No comparto la opinión de quienes consideran que el origen de la creciente agresividad que existe en nuestra sociedad pueda ser localizado en ciertas actitudes o comportamientos de los más altos funcionarios del Gobierno. Acaso sin saberlo, aquellos que así piensan se han acogido a las teorías de la imitación que fueron sostenidas por Gabriel Tarde a finales del siglo XIX: sus efímeras ideas, resucitadas hace unos 40 años por la teoría del actor-red, de Bruno Latour, son muy insuficientes para entender este fenómeno maligno que ha crecido entre nosotros, obligándonos a poner entre paréntesis el mito aquel de la “isla de paz”.
Creo que, en rigor, nunca fuimos algo así como una isla afortunada. Si tal fue la apariencia en que vivimos, ello se debe menos a la armonía de nuestras relaciones que al mojigato ocultamiento de sus trasfondos machistas. El combate del mal nos exige ahora ser sinceros: hemos vivido inmersos en un clima de violencia escondida, y todos somos culpables.
¿Hemos olvidado ya las lecciones que todos los varones escuchamos, y que nos enseñaron que “los hombres no lloran”? ¿Hemos olvidado los juguetes de guerra que entregamos a los niños para celebrar la “noche de paz”? ¿Hemos olvidado los apoyos que nos dieron para animarnos a zanjar las diferencias con nuestros compañeros apelando a los puños? ¿Hemos olvidado las medidas de “hombría” que tuvieron vigencia, asociándolas siempre con la supremacía de la fuerza? ¿Hemos olvidado el precepto perverso de que “la letra con sangre entra”? ¿Hemos olvidado que la televisión, sin consultarnos nunca, decidió por su cuenta “educar” a nuestros niños convirtiendo en sus héroes a muchos delincuentes o rudos policías? Y para qué seguir: sin duda, la lista se haría interminable.
Pienso que la violencia, que ahora se destapa y empieza a practicarse a plena luz del día, tiene un origen complejo y profundo, en el cual se entretejen herencias negativas y recientes cinismos. El mismo desarrollo de un capitalismo dependiente nos impide aprender que el otro es nuestro semejante, capaz de pensar como nosotros y de hablar para expresar lo que piensa. En su lugar, vemos en los demás simples competidores: el mundo es un mercado y somos impotentes ante la seducción de su espejismo. Ganar al otro, adelantarse, tener lo que él no tiene, recibir sus envidias como un viejo recibe una caricia: esa es nuestra recompensa. ¿De qué nos quejamos entonces?

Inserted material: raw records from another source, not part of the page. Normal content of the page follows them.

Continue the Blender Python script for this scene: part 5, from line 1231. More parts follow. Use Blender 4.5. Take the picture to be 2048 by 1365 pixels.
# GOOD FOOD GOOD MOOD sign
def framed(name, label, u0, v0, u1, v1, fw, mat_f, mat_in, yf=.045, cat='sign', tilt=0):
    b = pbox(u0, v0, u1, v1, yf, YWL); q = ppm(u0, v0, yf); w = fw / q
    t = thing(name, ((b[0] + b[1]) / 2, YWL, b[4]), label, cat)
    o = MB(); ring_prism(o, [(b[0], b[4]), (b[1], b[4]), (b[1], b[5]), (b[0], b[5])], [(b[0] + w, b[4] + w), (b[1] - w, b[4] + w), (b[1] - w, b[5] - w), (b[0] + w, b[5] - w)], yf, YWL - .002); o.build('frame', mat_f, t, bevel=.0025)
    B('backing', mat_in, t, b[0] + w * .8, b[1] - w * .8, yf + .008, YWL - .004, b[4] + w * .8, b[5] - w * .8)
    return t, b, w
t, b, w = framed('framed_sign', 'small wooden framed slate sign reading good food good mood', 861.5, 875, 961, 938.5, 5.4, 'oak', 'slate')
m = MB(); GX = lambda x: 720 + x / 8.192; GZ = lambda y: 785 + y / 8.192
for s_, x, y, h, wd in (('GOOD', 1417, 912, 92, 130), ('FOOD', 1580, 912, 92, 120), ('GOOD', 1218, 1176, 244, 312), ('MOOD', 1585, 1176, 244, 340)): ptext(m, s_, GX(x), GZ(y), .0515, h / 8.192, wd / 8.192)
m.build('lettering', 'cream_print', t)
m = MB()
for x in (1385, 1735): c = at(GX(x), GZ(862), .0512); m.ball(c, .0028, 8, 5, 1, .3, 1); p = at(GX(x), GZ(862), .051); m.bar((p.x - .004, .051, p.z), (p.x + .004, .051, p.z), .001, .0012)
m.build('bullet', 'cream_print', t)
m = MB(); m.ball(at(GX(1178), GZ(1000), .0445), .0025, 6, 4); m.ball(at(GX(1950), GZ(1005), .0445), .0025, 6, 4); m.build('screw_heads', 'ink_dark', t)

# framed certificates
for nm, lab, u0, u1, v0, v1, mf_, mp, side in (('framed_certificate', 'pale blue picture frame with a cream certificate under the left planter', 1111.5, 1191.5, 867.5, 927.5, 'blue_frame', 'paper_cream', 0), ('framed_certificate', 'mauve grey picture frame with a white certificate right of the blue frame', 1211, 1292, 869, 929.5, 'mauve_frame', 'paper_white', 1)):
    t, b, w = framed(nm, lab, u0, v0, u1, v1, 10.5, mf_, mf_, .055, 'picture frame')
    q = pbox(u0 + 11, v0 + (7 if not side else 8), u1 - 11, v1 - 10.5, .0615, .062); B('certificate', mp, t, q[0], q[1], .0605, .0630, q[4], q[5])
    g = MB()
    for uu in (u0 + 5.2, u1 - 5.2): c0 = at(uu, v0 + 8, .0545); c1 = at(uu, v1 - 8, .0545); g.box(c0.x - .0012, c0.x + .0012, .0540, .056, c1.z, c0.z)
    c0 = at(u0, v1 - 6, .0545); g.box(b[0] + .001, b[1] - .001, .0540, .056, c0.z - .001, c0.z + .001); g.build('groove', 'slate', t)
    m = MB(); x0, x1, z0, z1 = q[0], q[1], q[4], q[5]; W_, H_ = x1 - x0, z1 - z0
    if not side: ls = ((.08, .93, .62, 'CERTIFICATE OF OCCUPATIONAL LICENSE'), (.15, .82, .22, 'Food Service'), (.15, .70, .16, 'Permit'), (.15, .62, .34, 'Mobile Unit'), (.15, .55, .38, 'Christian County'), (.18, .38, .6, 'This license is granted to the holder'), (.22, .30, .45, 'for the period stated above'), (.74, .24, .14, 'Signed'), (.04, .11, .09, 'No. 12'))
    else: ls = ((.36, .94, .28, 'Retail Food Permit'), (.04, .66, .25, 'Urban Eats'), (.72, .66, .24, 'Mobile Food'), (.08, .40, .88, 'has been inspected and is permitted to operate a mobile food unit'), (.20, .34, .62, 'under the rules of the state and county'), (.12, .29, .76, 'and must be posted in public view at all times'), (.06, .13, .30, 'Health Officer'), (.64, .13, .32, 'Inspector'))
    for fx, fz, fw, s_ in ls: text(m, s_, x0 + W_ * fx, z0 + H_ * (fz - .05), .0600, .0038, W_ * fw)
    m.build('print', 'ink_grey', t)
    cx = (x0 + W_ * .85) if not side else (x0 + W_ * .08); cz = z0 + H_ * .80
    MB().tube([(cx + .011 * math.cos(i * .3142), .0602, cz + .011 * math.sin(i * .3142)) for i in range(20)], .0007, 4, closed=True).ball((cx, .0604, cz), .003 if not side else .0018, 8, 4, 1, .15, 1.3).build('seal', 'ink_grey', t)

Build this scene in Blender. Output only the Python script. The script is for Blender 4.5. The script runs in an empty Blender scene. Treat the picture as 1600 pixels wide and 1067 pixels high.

Hace ya muchos años, tuve un sabio maestro que me enseñó filosofía. Alguna vez preguntó si habíamos leído el Génesis: “¿Saben? –nos dijo–: El mundo está lleno de Evas. Tal como la mítica madre de todos los humanos, buscamos siempre una serpiente a quien podamos endosar las culpas que son nuestras”.
Me pregunto si no es el síndrome de Eva lo que nos lleva a acusar al Gobierno de lo que ha sido heredado de nuestros propios padres y conservado por nosotros mismos.
No es bueno tomar las consecuencias como si fueran causas.